The reading you're getting is the clutch pack resistance/slip not the pinion nut torque. You need to lock the ring gear/carrier before you can get a torque reading on the pinion nut or actually remove it. You'll need to take the cover off & brace the carrier or ring gear against the housing with something to prevent it from turning when applying torque to the pinion nut. I mounted the housing in a vice then inserted a properly sized piece of wood between the opening in the carrier and the housing. That nut is a pain to remove without a long breaker bar or extension. Good luck!

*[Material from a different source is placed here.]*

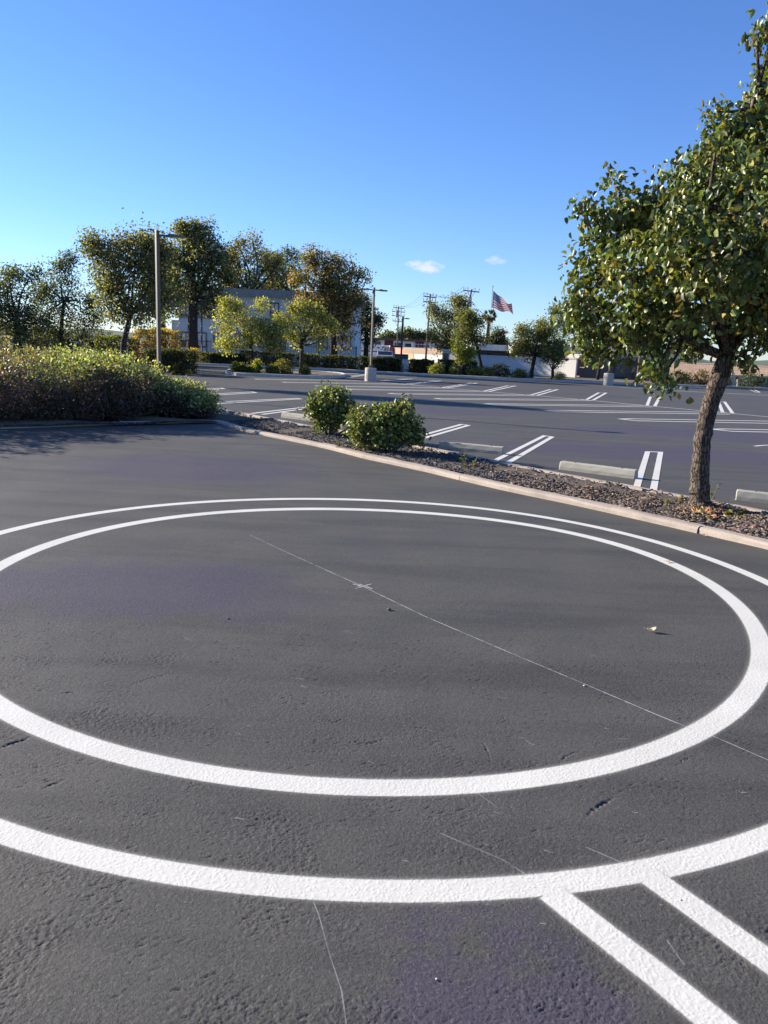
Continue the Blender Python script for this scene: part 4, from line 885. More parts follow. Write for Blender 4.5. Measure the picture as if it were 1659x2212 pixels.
# ------------------------------------------------------------------ trees (background)
olive = [(4, (.145, .160, .080)), (3, (.20, .205, .11)), (2, (.08, .090, .05)), (1.2, (.25, .21, .125))]
rust = [(3, (.27, .20, .115)), (1.5, (.33, .215, .11)), (2, (.17, .165, .085)), (1.5, (.21, .205, .095))]
bluish = [(4, (.10, .12, .075)), (2, (.14, .155, .095)), (2, (.065, .08, .052))]
gold = [(4, (.31, .325, .10)), (3, (.37, .36, .12)), (2, (.21, .235, .08)), (.7, (.34, .27, .10))]
TG = 'tall trees around the grey building'
bush_px('low dark thicket under the bluish trees at the left', [(-40, 700, 60, 765), (50, 694, 140, 765), (120, 706, 200, 765), (185, 712, 245, 765)], 61, dk+[(2, (.07, .085, .05))], 9000, .17, lump=.35)
tree_px('tree', 'dense bluish green tree cut by the left edge of the picture', 'tree', TG, 55, [(35, 760, 14), (38, 690, 12)], [(-30, 640, 55), (15, 620, 38), (60, 640, 45), (30, 690, 50), (75, 700, 42), (-10, 720, 45), (50, 735, 36), (20, 590, 16), (66, 596, 16)], bluish+[(1, (.15, .12, .07))], 11000, .17, crad=.3, lump=.4)
tree_px('tree', 'slim airy tree with thin upright shoots left of the rusty tree', 'tree', TG, 56.5, [(130, 760, 9), (133, 700, 8), (138, 650, 6)], [(110, 610, 26), (150, 590, 20), (140, 635, 32), (175, 640, 24), (105, 670, 34), (155, 690, 36), (195, 690, 22), (120, 720, 36), (180, 725, 26), (150, 560, 10), (128, 575, 9), (195, 655, 10), (88, 630, 22), (86, 680, 30), (80, 725, 30), (205, 690, 20)], bluish, 8000, .15, crad=.32, lump=.5)
tree_px('tree', 'olive brown tree with slim leaning trunk left of the lamp post', 'tree', TG, 31, [(262, 765, 14), (268, 735, 12), (276, 705, 11), (282, 680, 9)], [(285, 560, 46), (240, 590, 40), (215, 545, 28), (198, 530, 14), (320, 560, 40), (300, 525, 26), (255, 635, 46), (310, 630, 45), (248, 676, 28), (330, 664, 30), (360, 645, 32), (290, 676, 28), (232, 640, 20), (345, 600, 30), (345, 535, 26), (350, 565, 26), (262, 545, 30)], olive+[(1.2, (.23, .18, .10))], 16000, .115, crad=.24, lump=.5, per=14)
tree_px('tree', 'blue green upright tree filling the gap behind the left lamp post top', 'tree', TG, 70, [(352, 770, 13), (352, 700, 11), (350, 640, 9)], [(345, 580, 26), (338, 545, 20), (360, 600, 26), (330, 610, 24), (350, 640, 26), (318, 530, 14), (372, 560, 18), (325, 570, 20)], bluish, 7000, .2, crad=.3, lump=.4)
tree_px('tree', 'dull brown tree filling the gap right of the tallest dark tree', 'tree', TG, 78, [(582, 770, 12), (584, 690, 10), (586, 640, 9)], [(590, 590, 22), (572, 560, 18), (604, 610, 20), (585, 625, 22), (500, 560, 14), (498, 590, 18), (600, 560, 14), (502, 620, 16)], olive[1:]+rust[2:], 6000, .2, crad=.3, lump=.45)
tree_px('tree', 'tallest dark tree with thick black trunk in front of building', 'tree', TG, 60, [(416, 775, 24), (416, 720, 21), (417, 670, 19), (420, 640, 17)], [(430, 560, 52), (395, 540, 40), (460, 545, 36), (440, 505, 30), (400, 510, 22), (365, 570, 40), (470, 590, 30), (395, 605, 48), (440, 610, 42), (356, 620, 34), (372, 660, 30), (430, 490, 12), (395, 492, 10), (480, 560, 16), (460, 640, 18), (490, 610, 16), (452, 668, 14), (476, 650, 12), (340, 640, 20), (345, 675, 22)], olive+[(1.2, (.16, .16, .05))], 17000, .19, crad=.3, lump=.4)
tree_px('tree', 'open branching tree with grey brown leaves rising over building roof', 'tree', TG, 73, [(534, 770, 18), (536, 680, 15), (538, 640, 13)], [(530, 560, 34), (510, 600, 26), (560, 575, 30), (548, 530, 22), (515, 530, 16), (580, 600, 24), (540, 610, 36), (598, 570, 12), (500, 560, 12), (566, 620, 26), (520, 640, 20), (500, 648, 18), (560, 648, 22), (592, 640, 18), (540, 668, 16), (492, 575, 20), (490, 610, 22), (585, 570, 18)], olive[1:]+[(1.5, (.16, .13, .09))], 9000, .19, crad=.3, lump=.5)
tree_px('tree', 'thin bluish tree between the two rusty crowns over the roof', 'tree', TG, 76, [(612, 770, 13), (616, 690, 11), (620, 650, 9)], [(615, 590, 26), (635, 570, 20), (600, 620, 22), (640, 610, 26), (622, 640, 26), (628, 552, 10), (640, 650, 22), (604, 652, 18)], bluish, 5000, .19, crad=.32, lump=.5)
tree_px('tree', 'broad rusty topped tree at the right end of the grey building', 'tree', TG, 61, [(722, 780, 16), (720, 735, 14), (718, 700, 12)], [(700, 590, 38), (740, 600, 40), (665, 580, 26), (670, 550, 16), (770, 610, 26), (690, 640, 46), (745, 650, 42), (775, 660, 20), (710, 690, 44), (755, 700, 30), (650, 610, 24), (715, 560, 24), (735, 725, 22), (660, 650, 22)], rust+olive, 16000, .18, crad=.28, lump=.4, clump_pal=(.3, [(2, (.26, .15, .06)), (1, (.2, .13, .06))]))
tree_px('tree', 'small dark tree hanging just left of the double lamp post', 'tree', TG, 80, [(790, 775, 10), (792, 720, 8)], [(792, 670, 16), (805, 700, 20), (785, 710, 22), (815, 690, 12), (798, 735, 16), (780, 650, 14)], dk+bluish, 4500, .2, crad=.3, lump=.45)
IG = 'small golden trees on the round island'
tree_px('small_tree', 'leftmost golden tree on the round island with wide left crown', 'tree', IG, 45.3, [(546, 806, 7), (545, 780, 6), (543, 752, 5.5)], [(490, 680, 20), (485, 715, 20), (500, 742, 16), (520, 690, 22), (545, 700, 26), (525, 725, 20), (510, 660, 12), (482, 745, 12), (550, 728, 18), (488, 655, 8), (565, 660, 12)], gold, 3600, .12, crad=.2, lump=.5, shell=.3)
tree_px('small_tree', 'middle golden tree on the round island with slanted trunk', 'tree', IG, 44.6, [(575, 808, 6), (580, 780, 5.5), (585, 752, 5)], [(580, 715, 20), (600, 722, 18), (575, 740, 18), (595, 745, 14), (566, 700, 14), (610, 705, 12)], gold+gb, 2400, .12, crad=.2, lump=.5, shell=.3)
tree_px('small_tree', 'rightmost golden tree on the round island with spreading crown', 'tree', IG, 46.6, [(650, 808, 9), (651, 780, 8), (652, 745, 7)], [(650, 680, 22), (625, 700, 22), (680, 700, 24), (700, 690, 16), (610, 690, 14), (635, 665, 14), (668, 665, 16), (655, 720, 24), (630, 735, 16), (690, 730, 18), (715, 705, 10)], gold+gb, 4200, .12, crad=.2, lump=.5, shell=.3)
RG = 'trees along the right side of far kerb'
tree_px('tree', 'big round grey green tree beside the leaning utility pole', 'tree', RG, 78, [(962, 785, 9), (968, 760, 8), (980, 748, 8)], [(975, 672, 28), (945, 690, 24), (995, 690, 24), (960, 720, 30), (985, 735, 24), (935, 670, 12), (1000, 660, 16), (945, 735, 20), (1008, 715, 16), (988, 655, 12), (966, 755, 14)], olive+[(1, (.15, .15, .06))], 9000, .19, crad=.3, lump=.35)
tree_px('tree', 'light green weeping tree with two slanted trunks', 'tree', RG, 60, [(1042, 812, 8), (1037, 780, 7), (1030, 745, 6), (1022, 725, 5)], [(1010, 700, 26), (1020, 725, 24), (995, 725, 18), (1005, 690, 18), (1030, 700, 14), (1000, 750, 16), (1020, 680, 12), (1035, 735, 10)], [(3, (.15, .165, .07)), (2, (.20, .20, .09)), (1.5, (.10, .115, .05))], 5200, .14, crad=.24, lump=.4, droop=.7)
tree_px('small_tree', 'young yellow green tree with thin straight trunk at far kerb', 'tree', RG, 55.2, [(994.5, 814, 5), (994.5, 795, 4), (995, 782, 3.5)], [(996, 762, 13), (1010, 768, 9), (988, 752, 8), (1018, 762, 5), (1000, 778, 7)], ylw, 1300, .13, crad=.18, lump=.45, shell=.3)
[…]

The nut is what is applying the bearing preload to the pinion bearings. Once you move it you will lose that pre-load so marking it and replacingit in the same position should be very close. Doing this in the car I would except this but since you have the differential out I would open it up and really check things out. Side yoke play,carrier for cracks,drain and replace the oil w/additive, cleaning and painting. Check the GM oeverhaul manual and you'll find a torque setting for used bearing preload, it's about 5-6 in/lbs of drag. You can check this ratign before you removethe pinion nut to see where it's at now. You need a dial in/lb wrench to properly do this job. If it were me I'd go through it now while it's out of the car.
gary
[QUOTE] You can check this ratign before you removethe pinion nut to see where it's at now. You need a dial in/lb wrench to properly do this job. /QUOTE]
:iagree:
You do need to check this setting and restore it back to where it was. Too tight will take out your pinion bearings. If you are reusing your old bearings do not set them up to the new bearing preload that you find in most of the books. As stated above, use the correct tools as it will save you money in the long run by reducing the chances of ruining something from an improper setup.
Thanks after reading the manual that is what I thought. It says you can do the spring scale and rope trick if you do not have the correct torque wrench. This is how I set preload when I did printing press assembly. I checked the end play on the yokes and it was less than .040 of an inch. This seems to be OK by the specs I have been reading in the forum. I think I will replace the yoke seals now so I do not have to pull the differentaill again.